Saturday, December 19, 2009

Intangible Gifts

Last night as I was climbing into bed at 12:30, I found I was not yet sleepy and glanced over to the bookshelf which houses some of my older selections.My eye fell on a book I found among my mother's things about a year ago. Motherhood, The Second Oldest Profession, by Erma Bombeck. This particular book,published in 1983 has been sitting on my bookshelf since the day I brought it home with me alongside a book by Kays Gary, another of my mother's favorites.

How many years need to pass before one feels they have made peace with the death of their mother? I once took a course on grief that was designed to help teachers help their students understand death and the grief process. With all my book or handout knowledge, I was still unprepared for the journey through the years of "letting go" of that very special person in my life. It seems with every momentous event,such as the arrival of my newest grandson or the celebration of the holidays, my mom makes her entry and I am always surprised at her sudden appearance on the scene. Last night was one of those times.

I believe that I have unconsciously been thinking of my mother throughout the preparations for Christmas. Her recipes show up as I wade through the hundreds of recipes in my recipe box. I, like my mom, seem to have this affinity for reading recipe books believing I will one day try them out . But alas, I find myself returning to the traditional recipes my mom made or at least thinking about making them just for the comfort they might bring.

It's not just in the kitchen I find my mom's presence re-entering my life at this season. When my children were small, she bought each of them a special ornament for our Christams tree. Every year I think I will shop the after Christmas sales and purchase some matching ornaments and/or find a theme to decorate my tree with more of a modern flair. I just can't seem to part with the sentimental feeling I have as I lovingly place the collection of ornaments she bought on the branches of my tree. This year I decided to pass on some of these very special things to my grandchildren. I would love to have seen her smile as she saw each of them place these on their own tree at home.

You see, my mom was a very sentimental person. Christmas seemed to be one of her favorite times of the year. She never seemed to think of herself but could be expected to give "just the right present" to those she loved. I'm sure there were sacrifices she made in order to bless us and our children with the 'very thing' we wanted. But it's not those things I remember this time of year. It's not the dolls, the clothing, the record albums that I just 'had to have' that I continue to think about when Christmas comes around again each year. It's the sacrifice and the thought she put into our gifts that will always warm my heart.

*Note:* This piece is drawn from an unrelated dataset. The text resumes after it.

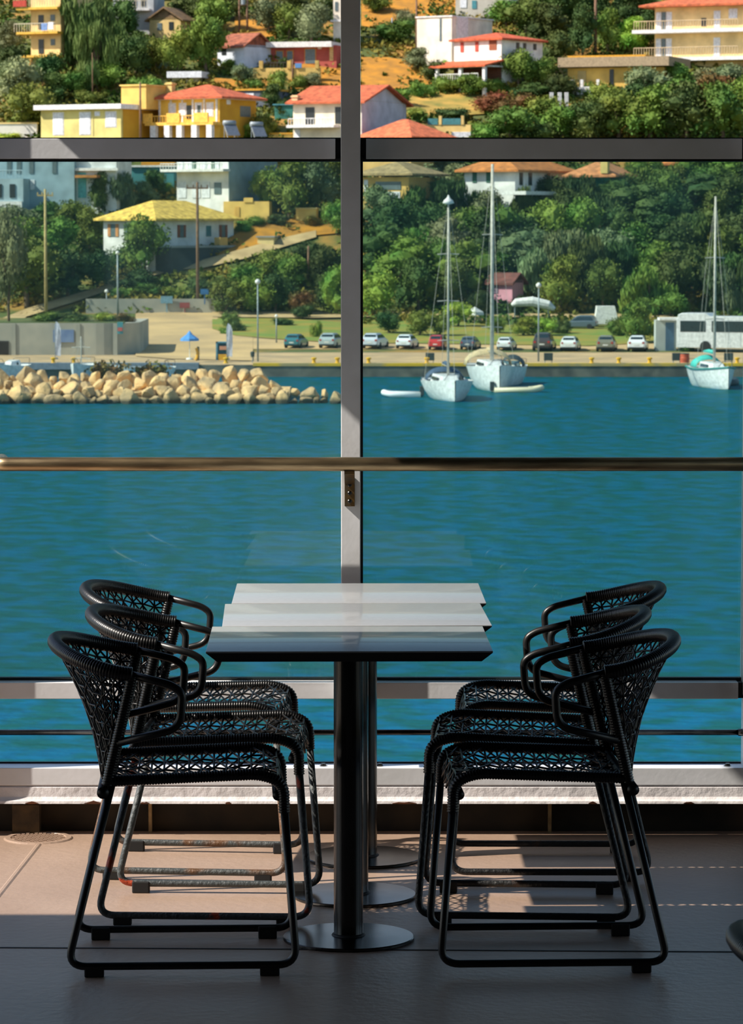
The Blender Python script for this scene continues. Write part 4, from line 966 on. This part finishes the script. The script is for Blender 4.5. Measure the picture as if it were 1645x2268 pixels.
for ri, (py, py2, D, lv) in enumerate(rows):
    x = -20; xmax = (728, 708, 600, 560)[ri]
    while x < xmax:
        w_ = rg.choice((rg.uniform(20, 34), rg.uniform(30, 56))); x += w_*.42
        k = mpp(D); yy_ = py-(8 if ri == 3 and x > 420 and x < 560 else 0)+rg.uniform(-4, 4)
        if x > 640: w_ *= .8
        q = pt(x, yy_-4, D+rg.uniform(-.5, .5)); r = w_*k/2*1.25
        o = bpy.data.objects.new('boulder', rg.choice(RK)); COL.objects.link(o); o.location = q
        o.rotation_euler = (rg.uniform(0,6.3), rg.uniform(0,6.3), rg.uniform(0,6.3)); o.scale = (r, r*rg.uniform(.8,1.1), r*rg.uniform(.65,.9))
        sec = next((s[2] for s in SEC if s[0] <= x < s[1]), 'at the left edge')
        sz = 'big' if w_ > 42 else ('small' if w_ < 33 else 'middling')
        lb = sz+' pale boulder '+lv+', '+sec
        tag(o, lb, 'rock', 'boulders of the breakwater')
        x += w_*.42
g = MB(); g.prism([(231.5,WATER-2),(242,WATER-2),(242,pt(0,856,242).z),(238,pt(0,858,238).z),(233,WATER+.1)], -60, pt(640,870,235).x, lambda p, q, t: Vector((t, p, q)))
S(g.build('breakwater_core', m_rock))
g = MB(); g.box(-60, 241, WATER-2, pt(520,815,245).x, 243.5, pt(0,846,243).z); S(g.build('breakwater_walk', m_quayw))

# ================================================================== poles, lamps, flags
m_wood = mat('pole_wood', (128,96,72), .9, c2=(98,76,58), scale=4); m_conc = mat('pole_concrete', (186,164,110), .9); m_galv = mat('galvanised', (150,160,164), .5, metal=.3)
def pole(x, y1, y0, r, m, label, name='utility_pole', cat='pole', D=None, arm=None, insul=True):
    p = ground(x, y1) if D is None else pt(x, y1, D); k = mpp(p.y); h_ = (y1-y0)*k
    e = empty(name, p); tag(e, label, cat, 'poles on the far shore')
    g = MB(); g.tube([(0,0,-.5),(0,0,h_)], r, 8, rs=[r*1.15, r*.8]); g.build('pole', m, e, smooth=True)
    if arm:
        g = MB(); g.box(-arm/2,-.06,h_-.7,arm/2,.06,h_-.55)
        for t in (-1,-.4,.4,1): g.tube([(t*arm*.46,0,h_-.55),(t*arm*.46,0,h_-.3)], .06, 6)
        g.build('crossarm', m, e)
    return e
pole(102, 705, 420, .15, m_conc, 'tan concrete utility pole at the left, below the blue grey house', arm=1.6)
pole(438, 690, 404, .16, m_wood, 'brown wooden utility pole in front of the yellow roofed villa', arm=2.2)
pole(683, 640, 545, .14, m_wood, 'short wooden pole in the trees left of the window post', arm=None)
pole(205, 225, 118, .06, m_wood, 'thin dark pole above the pale yellow house')
pole(311, 306, 183, .12, m_wood, 'thin pole in front of the yellow stair tower side wall', D=384)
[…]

So, what does Erma Bombeck have to say about mothers at Christmas? I confess I flipped through the book just now to find the humor she included on this holiday. Well, I'd love to share from the chapters,'The Spirit of Christmas and Other Expenses' or 'What kind of Mother would tell her children if they didn't come home for Christmas, she'd be dead by New Year's? but I fear the humor of Mrs. Bombeck would be lost lest I included all the details.

As I read the first three chapters of her book into the wee hours of the morning, I was forced to repeatedly remove my glasses to wipe off tears of laughter coursing down my cheeks. I have to believe my mother was watching from above and laughing along with me. As I put the book on the nightstand and snapped off the light by my bed, I could hear my mother's laughter just like she was there beside me.

As I thought about this experience, I realized it won't be the toys I buy for my grandchildren this Christmas that will bring comfort to their hearts when I am no longer with them. It will be the sound of my laughter, the memories of things we enjoyed together,and the traditions we establish together as a family that will fill them with a sense of peace and goodwill.

Love, joy, peace and goodwill are things we are looking for at Christmas. Those are the things Christ's birth promised to each of us. I like to think laughter is included. Can you hear the laughter of Mary and Joseph as they doted on their baby son or listened to him coo for the very first time? There came the time when they would no longer have Jesus with them but I believe He left behind moments of laughter and memories of times shared with his friends and family. Surely,a part of the resurrection to new life includes the presence of our family members gone on before us to eternal life will be with us at this holiday celebration.

This Christmas I am making a choice to focus on the intangible gifts we give each other that will live long after our time here on earth is done. I purpose to love, laugh, and spread joy to my family this year as I make some of my mom's recipes and light my tree with the sentimental ornaments.

Tangible objects can deliver intangible gifts... a book holds the laughter you long to hear again... an ornament holds the memory of a Christmas long ago, a piece of mom's nut roll or pecan pie can bring the comfort of your mom's warm kitchen or your grandma's arms about you. I pray you will find the gift inside the tangible objects this Christmas and that you will laugh, dance, sing and remember... Merry Christmas!


  1. Robin, what a beautiful, thoughtful and poignant post. I loved this sweet girl. Thanks for sharing your heart. Big hugs from Arizona coming your way.

  2. Happy New Year Robin! Hugs and happiness to you and all your family!

  3. I am there with you. My mom died a year and a half ago and it still doesn't seem real.